## What is needed
Write out the material exactly, with the pictures left out.
::: Information provided
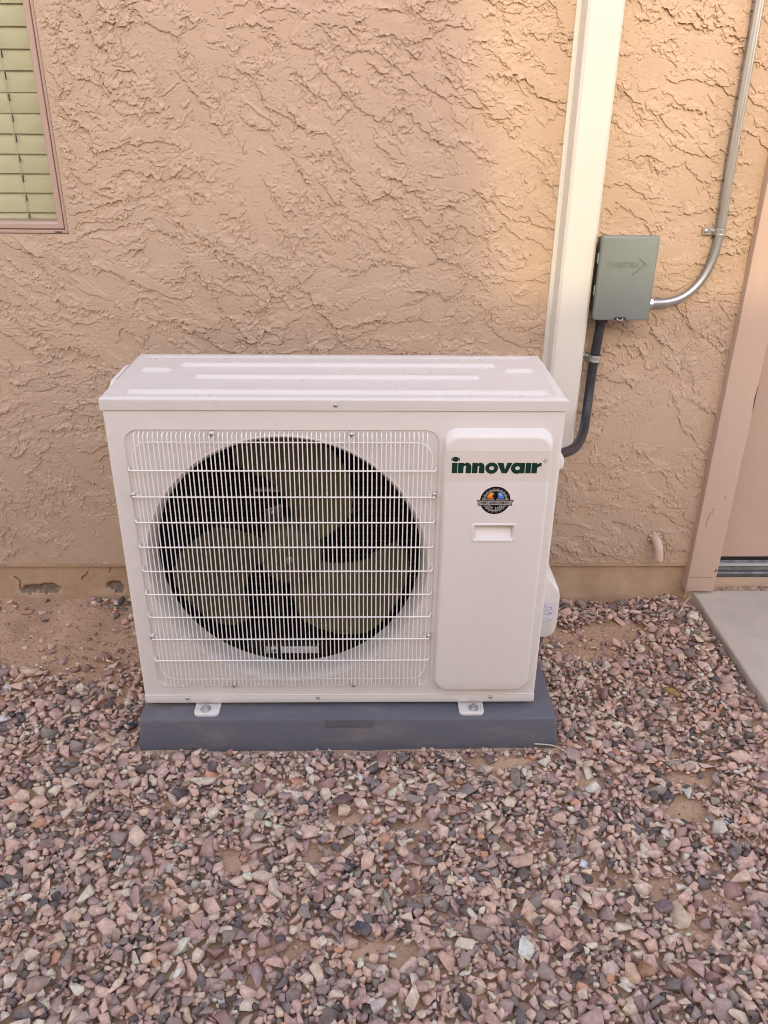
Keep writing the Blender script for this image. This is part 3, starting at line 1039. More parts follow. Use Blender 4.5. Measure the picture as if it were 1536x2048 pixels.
# lip and pocket of the finger grip
prev = hole
for ins, y, rr_ in ((-0.004, PY - 0.0016, 0.0058), (-0.002, PY - 0.0024, 0.005), (0.0005, PY - 0.0014, 0.004), (0.0020, PY + 0.001, 0.003)):
    cur = [bm.verts.new((x, y, z)) for x, z in rrect(hx0 + ins, hx1 - ins, hz0 + ins, hz1 - ins, rr_, 4)]
    for k in range(len(cur)):
        bm.faces.new((prev[k], prev[(k + 1) % len(prev)], cur[(k + 1) % len(cur)], cur[k]))
    prev = cur
cur = [bm.verts.new((x, PY + (0.021 if z > (hz0 + hz1) / 2 else 0.004), z)) for x, z in rrect(hx0 + 0.005, hx1 - 0.005, hz0 + 0.004, hz1 - 0.0035, 0.002, 4)]
for k in range(len(cur)):
    bm.faces.new((prev[k], prev[(k + 1) % len(prev)], cur[(k + 1) % len(cur)], cur[k]))
bm.faces.new(cur)
sp = obj('service_panel', fix_normals(bm), M['unit'], ac, auto=30)
for x in (0.279, 0.398):
    bm = bmesh.new()
    dome(bm, (x, PY, 0.7625), (0, -1, 0), 0.0016, 0.001, 8, 3)
    obj('dimple', bm, M['unit'], sp, smooth=True)


# --- lettering
def flat_curve(loops, ext=0.0):
    cu = bpy.data.curves.new('c', 'CURVE')
    cu.dimensions = '2D'
    cu.fill_mode = 'BOTH'
    cu.extrude = ext
    for L in loops:
        s_ = cu.splines.new('POLY')
        s_.points.add(len(L) - 1)
        for p, q in zip(s_.points, L):
            p.co = (q[0], q[1], 0, 1)
        s_.use_cyclic_u = True
    o = bpy.data.objects.new('c', cu)
    return bake(o)


def bake(o):
    me = bpy.data.meshes.new_from_object(o)
    d = o.data
    bpy.data.objects.remove(o)
    bpy.data.curves.remove(d)
    return me


def text_mesh(s, size, offset=0.0, ext=0.0, space=1.0, align='CENTER'):
    cu = bpy.data.curves.new('t', 'FONT')
    cu.body = s
    cu.size = size
    cu.offset = offset
    cu.extrude = ext
    cu.space_character = space
    cu.align_x = align
    cu.align_y = 'CENTER'
    cu.resolution_u = 3
    o = bpy.data.objects.new('t', cu)
    return bake(o)


def place_flat(name, me, m, parent, x, y, z, rot=0.0, sx=1.0):
    """a flat mesh drawn in x/y set upright, facing -y"""
    me.transform(Matrix.Rotation(math.pi / 2, 4, 'X') @ Matrix.Rotation(rot, 4, 'Z') @ Matrix.Diagonal((sx, 1, 1, 1)))
    o = link(name, me, m, parent)
    o.location = Vector((x, y, z)) - world_off(parent)
    return o


def arc(cx, cy, r, a0, a1, n=24, ry=None):
    ry = r if ry is None else ry
    return [(cx + r * math.cos(math.radians(a0 + (a1 - a0) * k / n)), cy + ry * math.sin(math.radians(a0 + (a1 - a0) * k / n))) for k in range(n + 1)]


LS = 0.187 / 962.0
XH = 122.0


def letter_n(w):
    st = 60
    t = w - st
    return [[(0, 0), (st, 0), (st, 62)] + arc(st + (t - st) / 2 + 2, 62, (t - st) / 2 + 2, 180, 0, 10, 26) + [(t, 62), (t, 0), (w, 0), (w, 70)] + arc(w - 50, 72, 50, 0, 90, 10, 52) + [(w - 60, 124)] + [(st + 8, 110), (st - 4, XH), (0, XH)]]


brand = obj('brand_sticker', newbox(0.2290, 0.4465, PY - 0.00035, PY + 0.0002, 0.6905, 0.7590), M['sticker'], sp)
LET = [
    ('i', 237, [[(0, 0), (60, 0), (60, XH), (0, XH)]]),
    ('n', 303, letter_n(144)),
    ('n', 455, letter_n(134)),
    ('o', 598, [arc(68, 60, 69, 0, 360, 36, 66)[:-1], arc(68, 60, 27, 360, 0, 24, 22)[:-1]]),
    ('v', 722, [[(0, XH), (68, XH), (88, 44), (108, XH), (166, XH), (112, 0), (56, 0)]]),
    ('a', 873, [[(150, 0), (150, XH), (96, XH), (96, 112)] + arc(66, 60, 66, 60, 300, 26, 66) + [(96, 10), (96, 0)], arc(72, 60, 25, 360, 0, 24, 22)[:-1]]),
    ('i', 1031, [[(0, 0), (58, 0), (58, XH), (0, XH)]]),
    ('r', 1096, [[(0, 0), (60, 0), (60, 50)] + arc(100, 50, 40, 180, 100, 8, 34) + [(104, 74), (104, 124), (84, 122), (62, 106), (54, XH), (0, XH)]]),
]
BX, BZ = 0.2415, 0.7080
for nm, x0, loops in LET:
    me = flat_curve([[(px * LS, py * LS) for px, py in L] for L in loops])
    place_flat('letter', me, M['green'], brand, BX + (x0 - 237) * LS, PY - 0.00065, BZ)
# hexagon nut over the first letter
hexa = [(math.cos(math.radians(60 * k)) * 0.0072, math.sin(math.radians(60 * k)) * 0.0062) for k in range(6)]
place_flat('nut_mark', flat_curve([hexa]), M['green'], brand, BX + 0.0070, PY - 0.00065, BZ + 0.0315)
for s in (-1, 1):
    place_flat('nut_mark', flat_curve([[(0.0066 * s, -0.004), (0.0088 * s, -0.0045), (0.0088 * s, 0.0045), (0.0066 * s, 0.004)]]), M['dgrey'], brand, BX + 0.0070, PY - 0.0006, BZ + 0.0315)
rx_, rz_ = BX + (1238 - 237) * LS, BZ + 0.0275
place_flat('registered_mark', flat_curve([arc(0, 0, 0.0040, 0, 360, 24)[:-1], arc(0, 0, 0.0034, 360, 0, 24)[:-1]]), M['black'], brand, rx_, PY - 0.00065, rz_)
place_flat('registered_mark', text_mesh('R', 0.0055), M['black'], brand, rx_, PY - 0.00065, rz_)

# round contractor sticker: gear ring, flame and ice, wrenches, banner
EX, EZ = 0.3375, 0.6450
em = place_flat('round_sticker', flat_curve([arc(0, 0, 0.0338, 0, 360, 48)[:-1]]), M['white'], sp, EX, PY - 0.0003, EZ)


def emb(name, loops, m, lay):
    return place_flat(name, flat_curve(loops), M[m], em, EX, PY - 0.0003 - 0.00012 * lay, EZ)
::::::
## Response below
Keep writing the Blender script for this image. This is part 3, starting at line 1039. More parts follow. Use Blender 4.5. Measure the picture as if it were 1536x2048 pixels.
# lip and pocket of the finger grip
prev = hole
for ins, y, rr_ in ((-0.004, PY - 0.0016, 0.0058), (-0.002, PY - 0.0024, 0.005), (0.0005, PY - 0.0014, 0.004), (0.0020, PY + 0.001, 0.003)):
    cur = [bm.verts.new((x, y, z)) for x, z in rrect(hx0 + ins, hx1 - ins, hz0 + ins, hz1 - ins, rr_, 4)]
    for k in range(len(cur)):
        bm.faces.new((prev[k], prev[(k + 1) % len(prev)], cur[(k + 1) % len(cur)], cur[k]))
    prev = cur
cur = [bm.verts.new((x, PY + (0.021 if z > (hz0 + hz1) / 2 else 0.004), z)) for x, z in rrect(hx0 + 0.005, hx1 - 0.005, hz0 + 0.004, hz1 - 0.0035, 0.002, 4)]
for k in range(len(cur)):
    bm.faces.new((prev[k], prev[(k + 1) % len(prev)], cur[(k + 1) % len(cur)], cur[k]))
bm.faces.new(cur)
sp = obj('service_panel', fix_normals(bm), M['unit'], ac, auto=30)
for x in (0.279, 0.398):
    bm = bmesh.new()
    dome(bm, (x, PY, 0.7625), (0, -1, 0), 0.0016, 0.001, 8, 3)
    obj('dimple', bm, M['unit'], sp, smooth=True)


# --- lettering
def flat_curve(loops, ext=0.0):
    cu = bpy.data.curves.new('c', 'CURVE')
    cu.dimensions = '2D'
    cu.fill_mode = 'BOTH'
    cu.extrude = ext
    for L in loops:
        s_ = cu.splines.new('POLY')
        s_.points.add(len(L) - 1)
        for p, q in zip(s_.points, L):
            p.co = (q[0], q[1], 0, 1)
        s_.use_cyclic_u = True
    o = bpy.data.objects.new('c', cu)
    return bake(o)


def bake(o):
    me = bpy.data.meshes.new_from_object(o)
    d = o.data
    bpy.data.objects.remove(o)
    bpy.data.curves.remove(d)
    return me


def text_mesh(s, size, offset=0.0, ext=0.0, space=1.0, align='CENTER'):
    cu = bpy.data.curves.new('t', 'FONT')
    cu.body = s
    cu.size = size
    cu.offset = offset
    cu.extrude = ext
    cu.space_character = space
    cu.align_x = align
    cu.align_y = 'CENTER'
    cu.resolution_u = 3
    o = bpy.data.objects.new('t', cu)
    return bake(o)


def place_flat(name, me, m, parent, x, y, z, rot=0.0, sx=1.0):
    """a flat mesh drawn in x/y set upright, facing -y"""
    me.transform(Matrix.Rotation(math.pi / 2, 4, 'X') @ Matrix.Rotation(rot, 4, 'Z') @ Matrix.Diagonal((sx, 1, 1, 1)))
    o = link(name, me, m, parent)
    o.location = Vector((x, y, z)) - world_off(parent)
    return o


def arc(cx, cy, r, a0, a1, n=24, ry=None):
    ry = r if ry is None else ry
    return [(cx + r * math.cos(math.radians(a0 + (a1 - a0) * k / n)), cy + ry * math.sin(math.radians(a0 + (a1 - a0) * k / n))) for k in range(n + 1)]


LS = 0.187 / 962.0
XH = 122.0


def letter_n(w):
    st = 60
    t = w - st
    return [[(0, 0), (st, 0), (st, 62)] + arc(st + (t - st) / 2 + 2, 62, (t - st) / 2 + 2, 180, 0, 10, 26) + [(t, 62), (t, 0), (w, 0), (w, 70)] + arc(w - 50, 72, 50, 0, 90, 10, 52) + [(w - 60, 124)] + [(st + 8, 110), (st - 4, XH), (0, XH)]]


brand = obj('brand_sticker', newbox(0.2290, 0.4465, PY - 0.00035, PY + 0.0002, 0.6905, 0.7590), M['sticker'], sp)
LET = [
    ('i', 237, [[(0, 0), (60, 0), (60, XH), (0, XH)]]),
    ('n', 303, letter_n(144)),
    ('n', 455, letter_n(134)),
    ('o', 598, [arc(68, 60, 69, 0, 360, 36, 66)[:-1], arc(68, 60, 27, 360, 0, 24, 22)[:-1]]),
    ('v', 722, [[(0, XH), (68, XH), (88, 44), (108, XH), (166, XH), (112, 0), (56, 0)]]),
    ('a', 873, [[(150, 0), (150, XH), (96, XH), (96, 112)] + arc(66, 60, 66, 60, 300, 26, 66) + [(96, 10), (96, 0)], arc(72, 60, 25, 360, 0, 24, 22)[:-1]]),
    ('i', 1031, [[(0, 0), (58, 0), (58, XH), (0, XH)]]),
    ('r', 1096, [[(0, 0), (60, 0), (60, 50)] + arc(100, 50, 40, 180, 100, 8, 34) + [(104, 74), (104, 124), (84, 122), (62, 106), (54, XH), (0, XH)]]),
]
BX, BZ = 0.2415, 0.7080
for nm, x0, loops in LET:
    me = flat_curve([[(px * LS, py * LS) for px, py in L] for L in loops])
    place_flat('letter', me, M['green'], brand, BX + (x0 - 237) * LS, PY - 0.00065, BZ)
# hexagon nut over the first letter
hexa = [(math.cos(math.radians(60 * k)) * 0.0072, math.sin(math.radians(60 * k)) * 0.0062) for k in range(6)]
place_flat('nut_mark', flat_curve([hexa]), M['green'], brand, BX + 0.0070, PY - 0.00065, BZ + 0.0315)
for s in (-1, 1):
    place_flat('nut_mark', flat_curve([[(0.0066 * s, -0.004), (0.0088 * s, -0.0045), (0.0088 * s, 0.0045), (0.0066 * s, 0.004)]]), M['dgrey'], brand, BX + 0.0070, PY - 0.0006, BZ + 0.0315)
rx_, rz_ = BX + (1238 - 237) * LS, BZ + 0.0275
place_flat('registered_mark', flat_curve([arc(0, 0, 0.0040, 0, 360, 24)[:-1], arc(0, 0, 0.0034, 360, 0, 24)[:-1]]), M['black'], brand, rx_, PY - 0.00065, rz_)
place_flat('registered_mark', text_mesh('R', 0.0055), M['black'], brand, rx_, PY - 0.00065, rz_)

# round contractor sticker: gear ring, flame and ice, wrenches, banner
EX, EZ = 0.3375, 0.6450
em = place_flat('round_sticker', flat_curve([arc(0, 0, 0.0338, 0, 360, 48)[:-1]]), M['white'], sp, EX, PY - 0.0003, EZ)


def emb(name, loops, m, lay):
    return place_flat(name, flat_curve(loops), M[m], em, EX, PY - 0.0003 - 0.00012 * lay, EZ)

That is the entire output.